## WHAT TO PRODUCE:
Your task is to print every entry below exactly as given.

+-------+

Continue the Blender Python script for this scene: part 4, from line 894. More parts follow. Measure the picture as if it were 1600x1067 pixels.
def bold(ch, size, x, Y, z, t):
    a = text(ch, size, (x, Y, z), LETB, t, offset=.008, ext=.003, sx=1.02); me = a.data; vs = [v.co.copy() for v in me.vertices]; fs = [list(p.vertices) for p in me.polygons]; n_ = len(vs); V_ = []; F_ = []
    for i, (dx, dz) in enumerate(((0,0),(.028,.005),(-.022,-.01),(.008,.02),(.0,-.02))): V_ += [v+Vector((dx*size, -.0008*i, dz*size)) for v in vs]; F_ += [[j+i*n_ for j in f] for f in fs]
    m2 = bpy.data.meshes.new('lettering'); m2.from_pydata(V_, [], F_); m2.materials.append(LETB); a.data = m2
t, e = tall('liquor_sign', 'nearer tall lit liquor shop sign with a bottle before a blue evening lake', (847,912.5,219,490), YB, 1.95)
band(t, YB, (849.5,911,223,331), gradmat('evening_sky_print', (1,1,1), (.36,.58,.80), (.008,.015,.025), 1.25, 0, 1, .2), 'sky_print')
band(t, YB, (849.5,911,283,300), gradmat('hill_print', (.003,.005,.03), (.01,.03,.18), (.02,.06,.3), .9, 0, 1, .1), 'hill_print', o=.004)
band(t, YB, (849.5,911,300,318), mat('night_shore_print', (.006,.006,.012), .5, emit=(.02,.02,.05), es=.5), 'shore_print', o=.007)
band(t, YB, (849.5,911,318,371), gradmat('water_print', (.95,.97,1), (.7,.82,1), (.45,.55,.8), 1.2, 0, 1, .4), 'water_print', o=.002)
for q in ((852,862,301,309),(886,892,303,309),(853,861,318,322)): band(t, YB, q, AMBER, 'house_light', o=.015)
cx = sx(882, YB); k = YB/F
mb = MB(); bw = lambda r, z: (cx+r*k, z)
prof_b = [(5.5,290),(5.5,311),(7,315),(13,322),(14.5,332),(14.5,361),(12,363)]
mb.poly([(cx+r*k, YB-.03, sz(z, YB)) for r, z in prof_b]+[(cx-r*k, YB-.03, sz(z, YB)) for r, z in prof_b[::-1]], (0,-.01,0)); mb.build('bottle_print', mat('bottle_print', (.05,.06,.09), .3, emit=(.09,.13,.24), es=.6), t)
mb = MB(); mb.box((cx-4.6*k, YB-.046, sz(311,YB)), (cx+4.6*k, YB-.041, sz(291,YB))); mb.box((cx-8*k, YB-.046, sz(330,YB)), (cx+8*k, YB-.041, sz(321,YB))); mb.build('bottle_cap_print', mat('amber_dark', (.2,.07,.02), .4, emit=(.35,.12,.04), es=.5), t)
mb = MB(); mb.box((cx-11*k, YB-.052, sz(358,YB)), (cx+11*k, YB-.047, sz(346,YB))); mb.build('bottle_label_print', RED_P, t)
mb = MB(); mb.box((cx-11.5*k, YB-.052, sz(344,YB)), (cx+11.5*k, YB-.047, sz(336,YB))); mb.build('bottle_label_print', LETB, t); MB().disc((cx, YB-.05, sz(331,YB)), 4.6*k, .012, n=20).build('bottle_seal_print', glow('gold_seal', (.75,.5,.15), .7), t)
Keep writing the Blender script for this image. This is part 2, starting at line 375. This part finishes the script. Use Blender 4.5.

+-------+

## EXERCISE RESPONSE:
Continue the Blender Python script for this scene: part 4, from line 894. More parts follow. Measure the picture as if it were 1600x1067 pixels.
def bold(ch, size, x, Y, z, t):
    a = text(ch, size, (x, Y, z), LETB, t, offset=.008, ext=.003, sx=1.02); me = a.data; vs = [v.co.copy() for v in me.vertices]; fs = [list(p.vertices) for p in me.polygons]; n_ = len(vs); V_ = []; F_ = []
    for i, (dx, dz) in enumerate(((0,0),(.028,.005),(-.022,-.01),(.008,.02),(.0,-.02))): V_ += [v+Vector((dx*size, -.0008*i, dz*size)) for v in vs]; F_ += [[j+i*n_ for j in f] for f in fs]
    m2 = bpy.data.meshes.new('lettering'); m2.from_pydata(V_, [], F_); m2.materials.append(LETB); a.data = m2
t, e = tall('liquor_sign', 'nearer tall lit liquor shop sign with a bottle before a blue evening lake', (847,912.5,219,490), YB, 1.95)
band(t, YB, (849.5,911,223,331), gradmat('evening_sky_print', (1,1,1), (.36,.58,.80), (.008,.015,.025), 1.25, 0, 1, .2), 'sky_print')
band(t, YB, (849.5,911,283,300), gradmat('hill_print', (.003,.005,.03), (.01,.03,.18), (.02,.06,.3), .9, 0, 1, .1), 'hill_print', o=.004)
band(t, YB, (849.5,911,300,318), mat('night_shore_print', (.006,.006,.012), .5, emit=(.02,.02,.05), es=.5), 'shore_print', o=.007)
band(t, YB, (849.5,911,318,371), gradmat('water_print', (.95,.97,1), (.7,.82,1), (.45,.55,.8), 1.2, 0, 1, .4), 'water_print', o=.002)
for q in ((852,862,301,309),(886,892,303,309),(853,861,318,322)): band(t, YB, q, AMBER, 'house_light', o=.015)
cx = sx(882, YB); k = YB/F
mb = MB(); bw = lambda r, z: (cx+r*k, z)
prof_b = [(5.5,290),(5.5,311),(7,315),(13,322),(14.5,332),(14.5,361),(12,363)]
mb.poly([(cx+r*k, YB-.03, sz(z, YB)) for r, z in prof_b]+[(cx-r*k, YB-.03, sz(z, YB)) for r, z in prof_b[::-1]], (0,-.01,0)); mb.build('bottle_print', mat('bottle_print', (.05,.06,.09), .3, emit=(.09,.13,.24), es=.6), t)
mb = MB(); mb.box((cx-4.6*k, YB-.046, sz(311,YB)), (cx+4.6*k, YB-.041, sz(291,YB))); mb.box((cx-8*k, YB-.046, sz(330,YB)), (cx+8*k, YB-.041, sz(321,YB))); mb.build('bottle_cap_print', mat('amber_dark', (.2,.07,.02), .4, emit=(.35,.12,.04), es=.5), t)
mb = MB(); mb.box((cx-11*k, YB-.052, sz(358,YB)), (cx+11*k, YB-.047, sz(346,YB))); mb.build('bottle_label_print', RED_P, t)
mb = MB(); mb.box((cx-11.5*k, YB-.052, sz(344,YB)), (cx+11.5*k, YB-.047, sz(336,YB))); mb.build('bottle_label_print', LETB, t); MB().disc((cx, YB-.05, sz(331,YB)), 4.6*k, .012, n=20).build('bottle_seal_print', glow('gold_seal', (.75,.5,.15), .7), t)
Keep writing the Blender script for this image. This is part 2, starting at line 375. This part finishes the script. Use Blender 4.5.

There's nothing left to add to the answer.